• REQUIREMENT: Transcribe the listing that follows in full, omitting pictures.
* * * * * * *
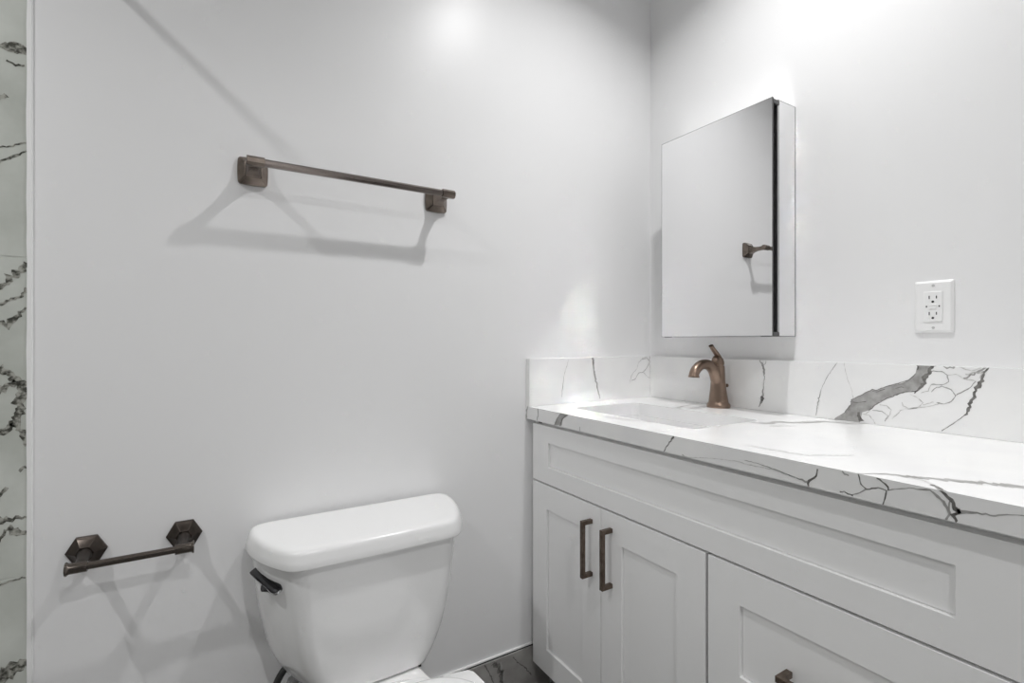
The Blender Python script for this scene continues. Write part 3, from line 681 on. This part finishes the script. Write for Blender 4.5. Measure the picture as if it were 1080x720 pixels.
# rear deck narrower than the rim
for r in bowl[5:9]:
    for v in r:
        if v.y > 0.98:
            t = min(1, (v.y - 0.98) / 0.10); v.x = TC + (v.x - TC) * (1 - 0.42 * t)
            v.z -= 0.055 * t
loft(bm, bowl)
dk = [(0.090, 1.205), (0.096, 1.190), (0.097, 1.100), (0.103, 1.060), (0.113, 1.020), (0.120, 0.985)]
def deck(z, e): return [Vector((TC + x - e, y - (e if i < 2 else 0), z)) for i, (x, y) in enumerate(dk)] + [Vector((TC - x + e, y - (e if i > 3 else 0), z)) for i, (x, y) in enumerate(reversed(dk))]
loft(bm, [deck(0.25, 0.03), deck(0.30, 0.008), deck(0.337, 0.0), deck(0.3425, 0.002), deck(0.345, 0.007)])
obj('bowl', bm, 'china', to, angle=50)
bm = new()
loft(bm, [egg(0.164 - e, 0.958 - e, 0.428 + e, z, sq=0.7) for z, e in ((0.3785, 0.004), (0.382, 0), (0.390, 0), (0.3945, 0.004))])
obj('seat', bm, 'seat', to, angle=50)
bm = new()
loft(bm, [egg(0.166 - e, 0.962 - e, 0.426 + e, z, sq=0.7) for z, e in ((0.3950, 0.006), (0.398, 0), (0.406, 0), (0.4105, 0.004), (0.4135, 0.012), (0.416, 0.05), (0.4165, 0.09))])
obj('seat_lid', bm, 'seat', to, angle=50)
for s in (-1, 1):
    bm = new(); rod(bm, (TC + s * 0.06, 0.940, 0.366), (TC + s * 0.06, 0.940, 0.394), [(0, 0.016), (0.85, 0.016), (1, 0.012)], 20); obj('seat_hinge', bm, 'seat', to)
bm = new()
box(bm, TC - 0.105, TC + 0.105, 1.108, 1.20, 0.335, 0.3478); obj('tank_gap_fill', bm, 'black', to, smooth=False)  # flat black block stands in for the dark gap under the tank
# supply hose from the tank to a stop valve on the wall
bm = new(); hp = spline([(0.154, 1.222, 0.366), (0.142, 1.221, 0.357), (0.129, 1.221, 0.334), (0.114, 1.222, 0.29), (0.106, 1.228, 0.24), (0.110, 1.236, 0.205)], 6)
tube(bm, hp, 0.0078, 14); obj('supply_hose', bm, 'rubber', to)
bm = new(); rod(bm, (0.160, 1.195, 0.325), (0.160, 1.195, 0.352), [(0, 0.013), (0.8, 0.013), (1, 0.011)], 8); obj('coupling_nut', bm, 'steel', to)
bm = new(); rod(bm, (0.110, YA - 0.0005, 0.195), (0.110, 1.215, 0.195), [(0, 0.028), (0.06, 0.026), (0.1, 0.009), (0.6, 0.009), (0.65, 0.014), (1, 0.014)], 24)
rod(bm, (0.110, 1.236, 0.195), (0.110, 1.236, 0.222), [(0, 0.009), (1, 0.009)], 16); obj('stop_valve', bm, 'chrome', to)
* * * * * * *
• WRITTEN SOLUTION:
The Blender Python script for this scene continues. Write part 3, from line 681 on. This part finishes the script. Write for Blender 4.5. Measure the picture as if it were 1080x720 pixels.
# rear deck narrower than the rim
for r in bowl[5:9]:
    for v in r:
        if v.y > 0.98:
            t = min(1, (v.y - 0.98) / 0.10); v.x = TC + (v.x - TC) * (1 - 0.42 * t)
            v.z -= 0.055 * t
loft(bm, bowl)
dk = [(0.090, 1.205), (0.096, 1.190), (0.097, 1.100), (0.103, 1.060), (0.113, 1.020), (0.120, 0.985)]
def deck(z, e): return [Vector((TC + x - e, y - (e if i < 2 else 0), z)) for i, (x, y) in enumerate(dk)] + [Vector((TC - x + e, y - (e if i > 3 else 0), z)) for i, (x, y) in enumerate(reversed(dk))]
loft(bm, [deck(0.25, 0.03), deck(0.30, 0.008), deck(0.337, 0.0), deck(0.3425, 0.002), deck(0.345, 0.007)])
obj('bowl', bm, 'china', to, angle=50)
bm = new()
loft(bm, [egg(0.164 - e, 0.958 - e, 0.428 + e, z, sq=0.7) for z, e in ((0.3785, 0.004), (0.382, 0), (0.390, 0), (0.3945, 0.004))])
obj('seat', bm, 'seat', to, angle=50)
bm = new()
loft(bm, [egg(0.166 - e, 0.962 - e, 0.426 + e, z, sq=0.7) for z, e in ((0.3950, 0.006), (0.398, 0), (0.406, 0), (0.4105, 0.004), (0.4135, 0.012), (0.416, 0.05), (0.4165, 0.09))])
obj('seat_lid', bm, 'seat', to, angle=50)
for s in (-1, 1):
    bm = new(); rod(bm, (TC + s * 0.06, 0.940, 0.366), (TC + s * 0.06, 0.940, 0.394), [(0, 0.016), (0.85, 0.016), (1, 0.012)], 20); obj('seat_hinge', bm, 'seat', to)
bm = new()
box(bm, TC - 0.105, TC + 0.105, 1.108, 1.20, 0.335, 0.3478); obj('tank_gap_fill', bm, 'black', to, smooth=False)  # flat black block stands in for the dark gap under the tank
# supply hose from the tank to a stop valve on the wall
bm = new(); hp = spline([(0.154, 1.222, 0.366), (0.142, 1.221, 0.357), (0.129, 1.221, 0.334), (0.114, 1.222, 0.29), (0.106, 1.228, 0.24), (0.110, 1.236, 0.205)], 6)
tube(bm, hp, 0.0078, 14); obj('supply_hose', bm, 'rubber', to)
bm = new(); rod(bm, (0.160, 1.195, 0.325), (0.160, 1.195, 0.352), [(0, 0.013), (0.8, 0.013), (1, 0.011)], 8); obj('coupling_nut', bm, 'steel', to)
bm = new(); rod(bm, (0.110, YA - 0.0005, 0.195), (0.110, 1.215, 0.195), [(0, 0.028), (0.06, 0.026), (0.1, 0.009), (0.6, 0.009), (0.65, 0.014), (1, 0.014)], 24)
rod(bm, (0.110, 1.236, 0.195), (0.110, 1.236, 0.222), [(0, 0.009), (1, 0.009)], 16); obj('stop_valve', bm, 'chrome', to)